Wednesday, March 26, 2014

Being a Bad Influence

Well, precious readers, my sister called to scold me for 1. not posting more often and 2. writing too many posts with sex and/or curse words, rendering them inappropriate for my beloved niece, Isabella.

(Hi, Isabella!  This post is for you.)

Ergo*, I decided to refrain from some of my more expressive vocabulary today. Yet I said to myself, "Self," [said I] "if you cannot be a bad influence on your niece, whom should you lead down a path of vice and debauchery**?"  The answer, of course, is obvious:  parents.

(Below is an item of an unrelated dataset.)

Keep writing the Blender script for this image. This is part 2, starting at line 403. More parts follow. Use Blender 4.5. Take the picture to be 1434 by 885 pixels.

Now I assume that most of you, adorable readers, are familiar with the many web sites, and even discussion forums, recounting the terrible, terrible names that some parents are currently bestowing upon their children.   If you are not familiar with this example of the impending death of civilization, then I suggest this site, to bring yourselves up to date:

Yes, these names are bad. Some of them are very, very bad.  But, I ask myself, are they bad enough?  Is there some way to influence those who are willing to claim that the fact that a baby name is "unique" is a good thing rather than the probable source of future parricide*** to choose baby names that are actually worse than Apple, facebook, or Kal-El?

Challenge accepted.

Natalie's Suggestions for REALLY EXCITING Baby Names
 Suitable for Parents of the New Millenium

  1. Zxvtrk Parents seem fond of adding extra consonants to a child's name lately, so why not go all the way?  Since it's impossible to pronounce, you can get that disgusted look of superiority whenever someone has to make you spell it for them.
  2. Moist Possibly the most unpleasant word in the English language, you can claim that you were honoring the works of the great Terry Pratchett.  More people should honor the works of the great Terry Pratchett, so if Moist doesn't strike your fancy, consider Magrat instead.
  3. Aiselle It looks pretty and it's French; that obviously means that it's an excellent name for a child.
  4. Yersina pestis  For that future doctor in the family.
  5. MMXIV Why not commemorate the year of your child's birth in true Superbowl style?
  6. Muisyle  Did your best friend and your cousin ruin your dreams by naming their precious bundles Nevaeh?  Show them that you can not only spell backwards, but also remember that sixth grade unit on Greek mythology!
  7. Chrome.  Because Firefox is so 2008.
  8. Blue Rhinoceros Triangle This would be the best baby name ever.  Ever.
  9. Gazpacho To add to the terror of relatives who tell your child, "I could just eat you right up!"
  10. Hrothgar  I always suggest this name when my friends are pregnant, but they never use it.  Dudes, seriously, this would be a better world if it had more Hrothgars in it.
*Isabella, dear, ergo means therefore.  I use it because I am pretentious, which is a word meaning, "likes to show how smart she is." 

**Precious Isabella, debauchery is a word which means excessive indulgence in sensual pleasures like eating an entire box of thin mints in one sitting. 

***Sweet niece of mine, parricide is a word which means killing one's parents.  Please do not commit parricide, as your mother is the only person in the family who knows how to work my cell phone properly.  Also, it would be wrong.

1 comment:

  1. This is awesome. I'm not having more human children, but I pledge to name my dissertation Wealtheow MMXVI Elmes. Just for you. :P

    (I would name it Hrothgar MMXVI Elmes, but my dissertation will be female.)